Classified websites boom in Pakistan

In a strong sign that Pakistani consumers – usually slow to adopt new technologies – have increased the use of internet for selling and purchasing of goods, free classifieds websites are increasing and growing manifolds in the country.

Global leaders craigslist and olx – known for selling and purchasing used items through listings – have not only revolutionised the classifieds industry of the West, but also financial impacted the US print media industry.

These sites have created a free platform where buyers meet sellers, a formula that has swelled traffic and become an advertising paradise.

The trend – free online advertising of used items – is clicking well in Pakistan thanks to a growing middle-class and its sophisticated consumption habits. Both local and international classifieds sites, operating from Pakistan, have increased their traffic manifold along with user listings.

In May alone, there were 100,000 new postings on olx, CEO Fabrice Grinda said in an email – the numbers represent postings by consumers and not spam. In Pakistan, the total number of unique visitors on the world’s second largest free classifieds site jumped 63% to 3.1 million in May 2012 from 1.9 million in December 2011.

Unique visitors are a common measurement for the popularity of a website. It counts the number of computers, through their IP addresses, that access a particular page and records multiple visits by the same visitor as one.

Olx, a dominant player in Pakistan, is betting heavily on the potential of the Pakistani classified market and has been running its own advertisements on leading television channels for several months now. On the other hand, local classifieds sites, including startups, are also benefiting from this emerging trend.

More than 60,000 daily visits are recorded by pakwheels.com, a famous classifieds site for selling and buying of used automobiles, according to visualizetraffic.com – an online platform that gives a close count of the number of visitors of a website.

Another example, endorsing the growth of the online classifieds sites is dekho.com.pk. Over 100,000 postings have been made on this site during the last six months, according to Nils Hammar, the Swedish CEO of the website that went online in November 2011.

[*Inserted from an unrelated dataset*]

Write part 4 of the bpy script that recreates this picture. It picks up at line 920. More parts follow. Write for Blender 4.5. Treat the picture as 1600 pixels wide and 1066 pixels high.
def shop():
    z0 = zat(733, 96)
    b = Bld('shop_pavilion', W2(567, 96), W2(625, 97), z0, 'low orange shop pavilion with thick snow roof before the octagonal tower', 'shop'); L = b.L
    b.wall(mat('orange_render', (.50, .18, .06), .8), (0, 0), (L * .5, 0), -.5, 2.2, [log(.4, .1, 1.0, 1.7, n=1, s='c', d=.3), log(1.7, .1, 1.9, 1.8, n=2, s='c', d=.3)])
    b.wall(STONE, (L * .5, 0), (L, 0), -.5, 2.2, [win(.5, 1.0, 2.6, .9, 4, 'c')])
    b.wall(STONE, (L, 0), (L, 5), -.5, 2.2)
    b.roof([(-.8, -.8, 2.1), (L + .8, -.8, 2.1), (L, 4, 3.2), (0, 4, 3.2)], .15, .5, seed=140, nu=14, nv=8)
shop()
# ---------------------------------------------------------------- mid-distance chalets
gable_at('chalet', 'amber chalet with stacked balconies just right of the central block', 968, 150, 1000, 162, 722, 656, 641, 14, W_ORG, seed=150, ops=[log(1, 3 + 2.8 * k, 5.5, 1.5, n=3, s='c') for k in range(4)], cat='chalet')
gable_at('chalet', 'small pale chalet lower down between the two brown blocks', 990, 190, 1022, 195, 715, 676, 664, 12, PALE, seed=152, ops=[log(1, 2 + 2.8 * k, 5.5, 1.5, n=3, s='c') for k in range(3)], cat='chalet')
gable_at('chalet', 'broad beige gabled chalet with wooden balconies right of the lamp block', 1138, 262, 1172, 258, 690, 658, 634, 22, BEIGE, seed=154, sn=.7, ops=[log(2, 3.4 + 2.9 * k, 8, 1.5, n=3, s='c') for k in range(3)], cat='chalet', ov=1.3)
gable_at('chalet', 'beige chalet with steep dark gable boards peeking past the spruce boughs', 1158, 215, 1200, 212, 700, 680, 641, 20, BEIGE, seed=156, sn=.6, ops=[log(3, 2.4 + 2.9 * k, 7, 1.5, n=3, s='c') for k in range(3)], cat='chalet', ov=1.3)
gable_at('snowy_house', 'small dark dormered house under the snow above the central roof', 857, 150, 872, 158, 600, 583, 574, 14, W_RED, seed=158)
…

“We’ve gone from 0 to over 500,000 unique visitors per month in just six months time,” Hammar said in an email to The Express Tribune. Of the 36,000 websites, visited by both local and overseas Pakistanis, he added, dekho.com.pk is the 135th most visited website at the moment.

The startup, as per claim of the company officials, is the only classifieds site in Pakistan catering to English and Urdu reading and writing audiences. “The site can easily be accessed on any mobile phone,” said Bilal Qureshi, Market Developer at Dekho.com.pk.

In Pakistan there is already a huge second-hand market, be it in bazaars on the weekends or between people who know each other, Qureshi said. “Every day we have several hundred second-hand products advertised by users on our page, and its growing. We know that an average car ad gets several answers within the same day,” he added.

Despite witnessing impressive growth, classifieds sites are yet to challenge the print media’s dominance in the country.

Free classifieds websites have increased their traffic manifold but given only around 17% of the country’s population, 20 million, is online the scope is limited.

“Although online classifieds forums have attracted many people but we have not seen any major changes in the classifieds ads industry,” said an official from a leading advertising agency, adding their clients still prefer newspapers. However, he said some clients also upload their classified ads on multiple forums because they are for free and very often get a response.

Underserved at the moment, the regional market including Pakistan will grow overtime, according to experts.

“The market in South East Asia is still in its infancy and will become a sizable market in the next 5 to 10 years,” olx CEO Fabrice Grinda Grinda said.